#### MATERIAL PROVIDED:
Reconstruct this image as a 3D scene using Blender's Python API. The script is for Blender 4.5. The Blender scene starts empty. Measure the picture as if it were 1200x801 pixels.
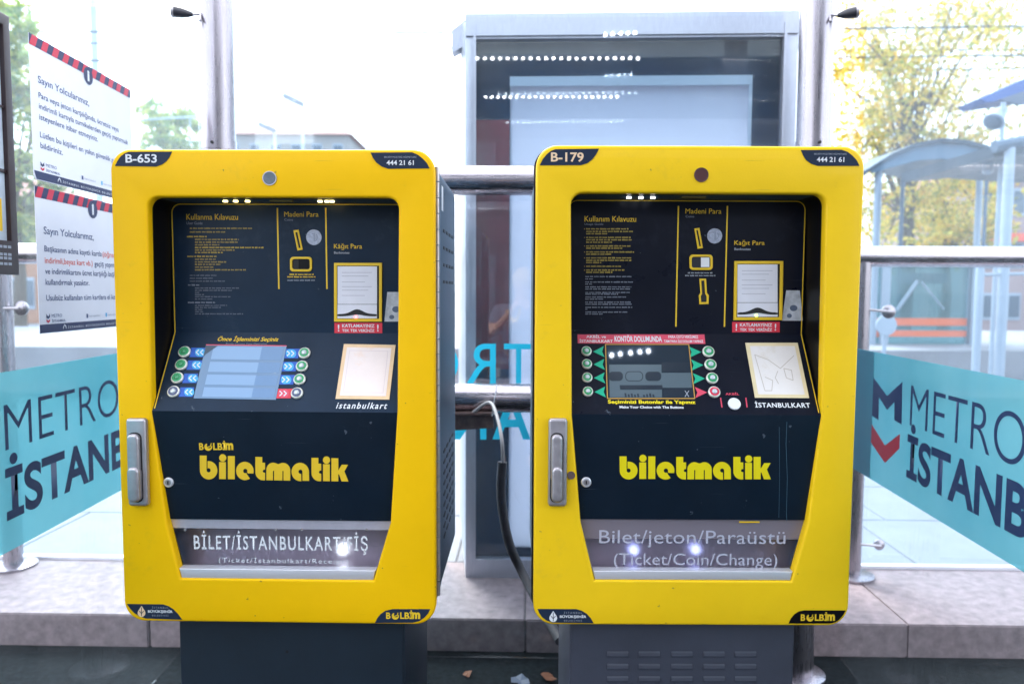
import bpy, bmesh, math, random
from mathutils import Vector, Matrix
R = math.radians
random.seed(7)
sc = bpy.context.scene
COL = sc.collection

# ------------------------------------------------------------------ camera
F = 870.0                      # focal length in pixels of the 1200 px wide photograph
EYE = Vector((0, 0, 1.55))
PITCH = math.atan(59 / F); ROLL = R(0.25)
fw = Vector((0, math.cos(PITCH), -math.sin(PITCH)))
r0 = Vector((1, 0, 0)); u0 = Vector((0, math.sin(PITCH), math.cos(PITCH)))
rt = r0 * math.cos(ROLL) + u0 * math.sin(ROLL)
up = u0 * math.cos(ROLL) - r0 * math.sin(ROLL)
cam = bpy.data.cameras.new('camera'); co = bpy.data.objects.new('camera', cam); COL.objects.link(co)
cam.sensor_width = 36; cam.lens = 36 * F / 1200
cam.clip_start = 0.02; cam.clip_end = 2000
cam.dof.use_dof = True; cam.dof.focus_distance = 1.86; cam.dof.aperture_fstop = 2.8
co.matrix_world = Matrix(((rt.x, up.x, -fw.x, EYE.x), (rt.y, up.y, -fw.y, EYE.y), (rt.z, up.z, -fw.z, EYE.z), (0, 0, 0, 1)))
sc.camera = co

# ------------------------------------------------------------------ sky, sun, exposure
SUN_EL, SUN_AZ = R(52), R(-25)          # sun behind the machines, a little to the left (azimuth from +Y)
w = bpy.data.worlds.new('World'); sc.world = w; w.use_nodes = True
nt = w.node_tree; nt.nodes.clear()
sky = nt.nodes.new('ShaderNodeTexSky'); sky.sky_type = 'NISHITA'; sky.sun_disc = False
sky.sun_elevation = SUN_EL; sky.sun_rotation = SUN_AZ; sky.air_density = 1.0; sky.dust_density = 4.0; sky.ozone_density = 1.0
hs = nt.nodes.new('ShaderNodeHueSaturation'); hs.inputs['Saturation'].default_value = 0.55
mixw = nt.nodes.new('ShaderNodeMixRGB'); mixw.inputs[0].default_value = 0.35; mixw.inputs[2].default_value = (9.0, 9.3, 10.0, 1)
bg = nt.nodes.new('ShaderNodeBackground'); bg.inputs[1].default_value = 0.12
ow = nt.nodes.new('ShaderNodeOutputWorld')
nt.links.new(sky.outputs[0], hs.inputs['Color']); nt.links.new(hs.outputs[0], mixw.inputs[1])
nt.links.new(mixw.outputs[0], bg.inputs[0]); nt.links.new(bg.outputs[0], ow.inputs[0])
sun = bpy.data.lights.new('sun', 'SUN'); sun.energy = 0.9; sun.angle = R(20); sun.color = (1, 0.95, 0.86)
so = bpy.data.objects.new('sun', sun); COL.objects.link(so)
sd = Vector((math.sin(SUN_AZ) * math.cos(SUN_EL), math.cos(SUN_AZ) * math.cos(SUN_EL), math.sin(SUN_EL)))
so.rotation_euler = sd.to_track_quat('Z', 'Y').to_euler(); so.location = (0, 0, 30)
sc.view_settings.view_transform = 'Standard'; sc.view_settings.look = 'None'
sc.view_settings.gamma = 1; sc.view_settings.exposure = 2.45
sc.cycles.max_bounces = 10; sc.cycles.transparent_max_bounces = 24; sc.cycles.caustics_reflective = False

# ------------------------------------------------------------------ materials
MATS = {}
def mat(name, col, rough=0.5, metal=0.0, var=0.0, vscale=6.0, bump=0.0, bscale=60.0, coat=0.0, emis=0.0, emc=None, spec=None,
        stretch=None, trans=0.0, alpha=1.0, rvar=0.0, dirt=None, specks=None):
    if name in MATS: return MATS[name]
    m = bpy.data.materials.new(name); m.use_nodes = True; MATS[name] = m
    n = m.node_tree.nodes; l = m.node_tree.links; b = n['Principled BSDF']
    b.inputs['Base Color'].default_value = (*col, 1); b.inputs['Roughness'].default_value = rough; b.inputs['Metallic'].default_value = metal
    if spec is not None: b.inputs['Specular IOR Level'].default_value = spec
    b.inputs['Coat Weight'].default_value = coat; b.inputs['Coat Roughness'].default_value = 0.08
    if emis: b.inputs['Emission Color'].default_value = (*(emc or col), 1); b.inputs['Emission Strength'].default_value = emis
    if trans: b.inputs['Transmission Weight'].default_value = trans
    b.inputs['Alpha'].default_value = alpha
    if var or bump or rvar or dirt:
        tc = n.new('ShaderNodeTexCoord'); mp = n.new('ShaderNodeMapping'); l.new(tc.outputs['Object'], mp.inputs[0])
        if stretch: mp.inputs['Scale'].default_value = stretch
    if var:
        t = n.new('ShaderNodeTexNoise'); t.inputs['Scale'].default_value = vscale; t.inputs['Detail'].default_value = 8; t.inputs['Roughness'].default_value = 0.65
        l.new(mp.outputs[0], t.inputs['Vector'])
        cr = n.new('ShaderNodeValToRGB'); e = cr.color_ramp.elements
        e[0].position = 0.3; e[1].position = 0.7
        e[0].color = (*[max(0, c * (1 - var)) for c in col], 1); e[1].color = (*[min(1, c * (1 + var * 0.6)) for c in col], 1)
        l.new(t.outputs[0], cr.inputs[0]); src = cr.outputs[0]
        if dirt:
            t3 = n.new('ShaderNodeTexNoise'); t3.inputs['Scale'].default_value = vscale * 0.35; t3.inputs['Detail'].default_value = 10; t3.inputs['Roughness'].default_value = 0.8
            l.new(mp.outputs[0], t3.inputs['Vector'])
            r3 = n.new('ShaderNodeMapRange'); r3.inputs[1].default_value = 0.56; r3.inputs[2].default_value = 0.72; l.new(t3.outputs[0], r3.inputs[0])
            mx = n.new('ShaderNodeMixRGB'); mx.inputs[2].default_value = (*dirt, 1); l.new(r3.outputs[0], mx.inputs[0]); l.new(src, mx.inputs[1]); src = mx.outputs[0]
        if specks:      # small chips and long fine scratches
            sv = n.new('ShaderNodeTexNoise'); sv.inputs['Scale'].default_value = 55; sv.inputs['Detail'].default_value = 3; l.new(tc.outputs['Object'], sv.inputs['Vector'])
            sr = n.new('ShaderNodeMapRange'); sr.inputs[1].default_value = .735; sr.inputs[2].default_value = .76; l.new(sv.outputs[0], sr.inputs[0])
            m2_ = n.new('ShaderNodeMapping'); m2_.inputs['Rotation'].default_value = (.3, .9, .2); m2_.inputs['Scale'].default_value = (4, 4, 140); l.new(tc.outputs['Object'], m2_.inputs[0])
            s2 = n.new('ShaderNodeTexNoise'); s2.inputs['Scale'].default_value = 1.6; s2.inputs['Detail'].default_value = 2; l.new(m2_.outputs[0], s2.inputs['Vector'])
            q2 = n.new('ShaderNodeMapRange'); q2.inputs[1].default_value = .74; q2.inputs[2].default_value = .80; q2.inputs[4].default_value = .5; l.new(s2.outputs[0], q2.inputs[0])
            mm = n.new('ShaderNodeMath'); mm.operation = 'MAXIMUM'; l.new(sr.outputs[0], mm.inputs[0]); l.new(q2.outputs[0], mm.inputs[1])
            mk_ = n.new('ShaderNodeMixRGB'); mk_.inputs[2].default_value = (*specks, 1); l.new(mm.outputs[0], mk_.inputs[0]); l.new(src, mk_.inputs[1]); src = mk_.outputs[0]
        l.new(src, b.inputs['Base Color'])
    if rvar:
        t4 = n.new('ShaderNodeTexNoise'); t4.inputs['Scale'].default_value = vscale * 2.3; t4.inputs['Detail'].default_value = 6; l.new(mp.outputs[0], t4.inputs['Vector'])
        r4 = n.new('ShaderNodeMapRange'); r4.inputs[3].default_value = max(0.02, rough - rvar); r4.inputs[4].default_value = rough + rvar
        r4.inputs[1].default_value = 0.3; r4.inputs[2].default_value = 0.7
        l.new(t4.outputs[0], r4.inputs[0]); l.new(r4.outputs[0], b.inputs['Roughness'])
    if bump:
        t2 = n.new('ShaderNodeTexNoise'); t2.inputs['Scale'].default_value = bscale; t2.inputs['Detail'].default_value = 6
        l.new(mp.outputs[0], t2.inputs['Vector'])
        bp = n.new('ShaderNodeBump'); bp.inputs['Strength'].default_value = bump; bp.inputs['Distance'].default_value = 0.01
        l.new(t2.outputs[0], bp.inputs['Height']); l.new(bp.outputs[0], b.inputs['Normal'])
    return m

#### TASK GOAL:
Please quote the lines of the material, beginning with the first and ending with the one that contains "sc.camera = co", exactly as written and without any pictures.

#### RESULT OF THE TASK:
Reconstruct this image as a 3D scene using Blender's Python API. The script is for Blender 4.5. The Blender scene starts empty. Measure the picture as if it were 1200x801 pixels.
import bpy, bmesh, math, random
from mathutils import Vector, Matrix
R = math.radians
random.seed(7)
sc = bpy.context.scene
COL = sc.collection

# ------------------------------------------------------------------ camera
F = 870.0                      # focal length in pixels of the 1200 px wide photograph
EYE = Vector((0, 0, 1.55))
PITCH = math.atan(59 / F); ROLL = R(0.25)
fw = Vector((0, math.cos(PITCH), -math.sin(PITCH)))
r0 = Vector((1, 0, 0)); u0 = Vector((0, math.sin(PITCH), math.cos(PITCH)))
rt = r0 * math.cos(ROLL) + u0 * math.sin(ROLL)
up = u0 * math.cos(ROLL) - r0 * math.sin(ROLL)
cam = bpy.data.cameras.new('camera'); co = bpy.data.objects.new('camera', cam); COL.objects.link(co)
cam.sensor_width = 36; cam.lens = 36 * F / 1200
cam.clip_start = 0.02; cam.clip_end = 2000
cam.dof.use_dof = True; cam.dof.focus_distance = 1.86; cam.dof.aperture_fstop = 2.8
co.matrix_world = Matrix(((rt.x, up.x, -fw.x, EYE.x), (rt.y, up.y, -fw.y, EYE.y), (rt.z, up.z, -fw.z, EYE.z), (0, 0, 0, 1)))
sc.camera = co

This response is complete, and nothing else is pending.